> _TASK DESCRIPTION_
Restate the complete material exactly.

> _SOURCE EXCERPT_

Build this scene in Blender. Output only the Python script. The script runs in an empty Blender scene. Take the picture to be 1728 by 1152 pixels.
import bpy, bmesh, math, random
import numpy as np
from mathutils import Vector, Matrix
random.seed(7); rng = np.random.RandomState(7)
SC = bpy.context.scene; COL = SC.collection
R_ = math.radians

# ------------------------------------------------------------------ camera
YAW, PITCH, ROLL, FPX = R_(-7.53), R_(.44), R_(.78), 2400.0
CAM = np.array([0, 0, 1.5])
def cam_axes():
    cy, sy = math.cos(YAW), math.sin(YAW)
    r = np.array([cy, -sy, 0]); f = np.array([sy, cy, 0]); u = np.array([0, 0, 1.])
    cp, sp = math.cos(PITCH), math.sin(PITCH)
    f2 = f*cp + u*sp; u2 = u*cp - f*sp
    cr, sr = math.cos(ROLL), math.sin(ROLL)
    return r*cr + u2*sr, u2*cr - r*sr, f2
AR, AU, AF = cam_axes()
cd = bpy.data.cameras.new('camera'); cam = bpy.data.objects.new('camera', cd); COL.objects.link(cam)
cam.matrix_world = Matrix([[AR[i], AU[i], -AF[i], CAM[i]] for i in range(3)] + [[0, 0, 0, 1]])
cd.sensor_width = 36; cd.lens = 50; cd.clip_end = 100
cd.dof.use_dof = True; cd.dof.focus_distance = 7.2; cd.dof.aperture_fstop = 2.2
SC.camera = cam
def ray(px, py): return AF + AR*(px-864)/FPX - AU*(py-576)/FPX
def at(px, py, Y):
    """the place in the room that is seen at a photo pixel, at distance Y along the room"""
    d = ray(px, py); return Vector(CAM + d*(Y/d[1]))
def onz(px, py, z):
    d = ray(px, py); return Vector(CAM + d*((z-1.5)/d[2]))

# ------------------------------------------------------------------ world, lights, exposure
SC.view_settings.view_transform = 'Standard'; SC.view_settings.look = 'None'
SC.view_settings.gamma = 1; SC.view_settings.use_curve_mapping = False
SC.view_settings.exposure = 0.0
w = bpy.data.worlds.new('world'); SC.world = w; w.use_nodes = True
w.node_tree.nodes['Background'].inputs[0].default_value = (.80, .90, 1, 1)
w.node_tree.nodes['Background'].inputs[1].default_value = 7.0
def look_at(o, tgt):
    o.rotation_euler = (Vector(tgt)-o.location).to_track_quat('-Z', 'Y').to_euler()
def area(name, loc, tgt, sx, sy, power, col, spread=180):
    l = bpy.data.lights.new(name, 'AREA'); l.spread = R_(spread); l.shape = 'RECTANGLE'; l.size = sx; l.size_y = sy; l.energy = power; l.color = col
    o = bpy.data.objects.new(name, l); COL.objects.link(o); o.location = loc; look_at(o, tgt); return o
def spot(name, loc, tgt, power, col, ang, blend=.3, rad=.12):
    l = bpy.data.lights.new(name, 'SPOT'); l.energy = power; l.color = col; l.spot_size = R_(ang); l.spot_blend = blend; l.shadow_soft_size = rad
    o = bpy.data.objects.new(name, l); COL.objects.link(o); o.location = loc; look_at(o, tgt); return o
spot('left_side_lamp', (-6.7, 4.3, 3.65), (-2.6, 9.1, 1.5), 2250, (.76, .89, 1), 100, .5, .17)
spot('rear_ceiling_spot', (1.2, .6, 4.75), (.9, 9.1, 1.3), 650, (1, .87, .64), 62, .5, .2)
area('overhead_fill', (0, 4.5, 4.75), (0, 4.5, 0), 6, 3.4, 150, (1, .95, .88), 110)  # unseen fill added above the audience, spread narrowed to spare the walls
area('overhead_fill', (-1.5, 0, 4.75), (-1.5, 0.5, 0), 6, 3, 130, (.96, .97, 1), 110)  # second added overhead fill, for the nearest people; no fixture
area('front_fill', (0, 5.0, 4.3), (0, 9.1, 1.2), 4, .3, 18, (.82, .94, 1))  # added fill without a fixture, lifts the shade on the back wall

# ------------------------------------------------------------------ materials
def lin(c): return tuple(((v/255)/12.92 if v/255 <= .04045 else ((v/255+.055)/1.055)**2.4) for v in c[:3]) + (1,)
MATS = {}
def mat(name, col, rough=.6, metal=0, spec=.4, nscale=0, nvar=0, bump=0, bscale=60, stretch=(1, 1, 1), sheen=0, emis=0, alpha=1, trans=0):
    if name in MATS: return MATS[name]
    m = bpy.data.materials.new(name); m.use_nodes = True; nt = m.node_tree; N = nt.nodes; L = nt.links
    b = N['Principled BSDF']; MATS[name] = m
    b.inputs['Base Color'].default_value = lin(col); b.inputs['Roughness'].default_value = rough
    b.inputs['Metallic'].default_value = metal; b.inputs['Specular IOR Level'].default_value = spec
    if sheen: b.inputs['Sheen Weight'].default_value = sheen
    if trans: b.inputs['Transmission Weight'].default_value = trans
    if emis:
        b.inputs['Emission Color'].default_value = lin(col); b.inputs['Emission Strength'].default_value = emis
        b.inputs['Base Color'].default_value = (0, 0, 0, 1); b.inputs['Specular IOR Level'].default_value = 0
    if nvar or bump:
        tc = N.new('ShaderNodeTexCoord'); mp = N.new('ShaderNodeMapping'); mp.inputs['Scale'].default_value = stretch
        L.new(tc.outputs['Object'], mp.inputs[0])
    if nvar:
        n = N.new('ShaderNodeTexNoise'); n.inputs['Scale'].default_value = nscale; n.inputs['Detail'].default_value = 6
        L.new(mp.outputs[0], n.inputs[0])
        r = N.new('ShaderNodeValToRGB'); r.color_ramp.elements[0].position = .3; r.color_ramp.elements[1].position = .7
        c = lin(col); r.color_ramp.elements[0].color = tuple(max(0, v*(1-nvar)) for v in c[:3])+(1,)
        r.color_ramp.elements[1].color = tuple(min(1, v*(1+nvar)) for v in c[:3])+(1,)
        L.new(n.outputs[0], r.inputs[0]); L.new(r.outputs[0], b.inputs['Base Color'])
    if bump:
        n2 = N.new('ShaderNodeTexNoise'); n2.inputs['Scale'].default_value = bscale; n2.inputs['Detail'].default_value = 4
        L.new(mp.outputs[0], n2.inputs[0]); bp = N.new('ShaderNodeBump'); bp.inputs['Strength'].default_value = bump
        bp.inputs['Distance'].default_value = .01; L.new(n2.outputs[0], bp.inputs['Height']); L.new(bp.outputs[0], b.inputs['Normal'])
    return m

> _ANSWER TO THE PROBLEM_
Build this scene in Blender. Output only the Python script. The script runs in an empty Blender scene. Take the picture to be 1728 by 1152 pixels.
import bpy, bmesh, math, random
import numpy as np
from mathutils import Vector, Matrix
random.seed(7); rng = np.random.RandomState(7)
SC = bpy.context.scene; COL = SC.collection
R_ = math.radians

# ------------------------------------------------------------------ camera
YAW, PITCH, ROLL, FPX = R_(-7.53), R_(.44), R_(.78), 2400.0
CAM = np.array([0, 0, 1.5])
def cam_axes():
    cy, sy = math.cos(YAW), math.sin(YAW)
    r = np.array([cy, -sy, 0]); f = np.array([sy, cy, 0]); u = np.array([0, 0, 1.])
    cp, sp = math.cos(PITCH), math.sin(PITCH)
    f2 = f*cp + u*sp; u2 = u*cp - f*sp
    cr, sr = math.cos(ROLL), math.sin(ROLL)
    return r*cr + u2*sr, u2*cr - r*sr, f2
AR, AU, AF = cam_axes()
cd = bpy.data.cameras.new('camera'); cam = bpy.data.objects.new('camera', cd); COL.objects.link(cam)
cam.matrix_world = Matrix([[AR[i], AU[i], -AF[i], CAM[i]] for i in range(3)] + [[0, 0, 0, 1]])
cd.sensor_width = 36; cd.lens = 50; cd.clip_end = 100
cd.dof.use_dof = True; cd.dof.focus_distance = 7.2; cd.dof.aperture_fstop = 2.2
SC.camera = cam
def ray(px, py): return AF + AR*(px-864)/FPX - AU*(py-576)/FPX
def at(px, py, Y):
    """the place in the room that is seen at a photo pixel, at distance Y along the room"""
    d = ray(px, py); return Vector(CAM + d*(Y/d[1]))
def onz(px, py, z):
    d = ray(px, py); return Vector(CAM + d*((z-1.5)/d[2]))

# ------------------------------------------------------------------ world, lights, exposure
SC.view_settings.view_transform = 'Standard'; SC.view_settings.look = 'None'
SC.view_settings.gamma = 1; SC.view_settings.use_curve_mapping = False
SC.view_settings.exposure = 0.0
w = bpy.data.worlds.new('world'); SC.world = w; w.use_nodes = True
w.node_tree.nodes['Background'].inputs[0].default_value = (.80, .90, 1, 1)
w.node_tree.nodes['Background'].inputs[1].default_value = 7.0
def look_at(o, tgt):
    o.rotation_euler = (Vector(tgt)-o.location).to_track_quat('-Z', 'Y').to_euler()
def area(name, loc, tgt, sx, sy, power, col, spread=180):
    l = bpy.data.lights.new(name, 'AREA'); l.spread = R_(spread); l.shape = 'RECTANGLE'; l.size = sx; l.size_y = sy; l.energy = power; l.color = col
    o = bpy.data.objects.new(name, l); COL.objects.link(o); o.location = loc; look_at(o, tgt); return o
def spot(name, loc, tgt, power, col, ang, blend=.3, rad=.12):
    l = bpy.data.lights.new(name, 'SPOT'); l.energy = power; l.color = col; l.spot_size = R_(ang); l.spot_blend = blend; l.shadow_soft_size = rad
    o = bpy.data.objects.new(name, l); COL.objects.link(o); o.location = loc; look_at(o, tgt); return o
spot('left_side_lamp', (-6.7, 4.3, 3.65), (-2.6, 9.1, 1.5), 2250, (.76, .89, 1), 100, .5, .17)
spot('rear_ceiling_spot', (1.2, .6, 4.75), (.9, 9.1, 1.3), 650, (1, .87, .64), 62, .5, .2)
area('overhead_fill', (0, 4.5, 4.75), (0, 4.5, 0), 6, 3.4, 150, (1, .95, .88), 110)  # unseen fill added above the audience, spread narrowed to spare the walls
area('overhead_fill', (-1.5, 0, 4.75), (-1.5, 0.5, 0), 6, 3, 130, (.96, .97, 1), 110)  # second added overhead fill, for the nearest people; no fixture
area('front_fill', (0, 5.0, 4.3), (0, 9.1, 1.2), 4, .3, 18, (.82, .94, 1))  # added fill without a fixture, lifts the shade on the back wall

# ------------------------------------------------------------------ materials
def lin(c): return tuple(((v/255)/12.92 if v/255 <= .04045 else ((v/255+.055)/1.055)**2.4) for v in c[:3]) + (1,)
MATS = {}
def mat(name, col, rough=.6, metal=0, spec=.4, nscale=0, nvar=0, bump=0, bscale=60, stretch=(1, 1, 1), sheen=0, emis=0, alpha=1, trans=0):
    if name in MATS: return MATS[name]
    m = bpy.data.materials.new(name); m.use_nodes = True; nt = m.node_tree; N = nt.nodes; L = nt.links
    b = N['Principled BSDF']; MATS[name] = m
    b.inputs['Base Color'].default_value = lin(col); b.inputs['Roughness'].default_value = rough
    b.inputs['Metallic'].default_value = metal; b.inputs['Specular IOR Level'].default_value = spec
    if sheen: b.inputs['Sheen Weight'].default_value = sheen
    if trans: b.inputs['Transmission Weight'].default_value = trans
    if emis:
        b.inputs['Emission Color'].default_value = lin(col); b.inputs['Emission Strength'].default_value = emis
        b.inputs['Base Color'].default_value = (0, 0, 0, 1); b.inputs['Specular IOR Level'].default_value = 0
    if nvar or bump:
        tc = N.new('ShaderNodeTexCoord'); mp = N.new('ShaderNodeMapping'); mp.inputs['Scale'].default_value = stretch
        L.new(tc.outputs['Object'], mp.inputs[0])
    if nvar:
        n = N.new('ShaderNodeTexNoise'); n.inputs['Scale'].default_value = nscale; n.inputs['Detail'].default_value = 6
        L.new(mp.outputs[0], n.inputs[0])
        r = N.new('ShaderNodeValToRGB'); r.color_ramp.elements[0].position = .3; r.color_ramp.elements[1].position = .7
        c = lin(col); r.color_ramp.elements[0].color = tuple(max(0, v*(1-nvar)) for v in c[:3])+(1,)
        r.color_ramp.elements[1].color = tuple(min(1, v*(1+nvar)) for v in c[:3])+(1,)
        L.new(n.outputs[0], r.inputs[0]); L.new(r.outputs[0], b.inputs['Base Color'])
    if bump:
        n2 = N.new('ShaderNodeTexNoise'); n2.inputs['Scale'].default_value = bscale; n2.inputs['Detail'].default_value = 4
        L.new(mp.outputs[0], n2.inputs[0]); bp = N.new('ShaderNodeBump'); bp.inputs['Strength'].default_value = bump
        bp.inputs['Distance'].default_value = .01; L.new(n2.outputs[0], bp.inputs['Height']); L.new(bp.outputs[0], b.inputs['Normal'])
    return m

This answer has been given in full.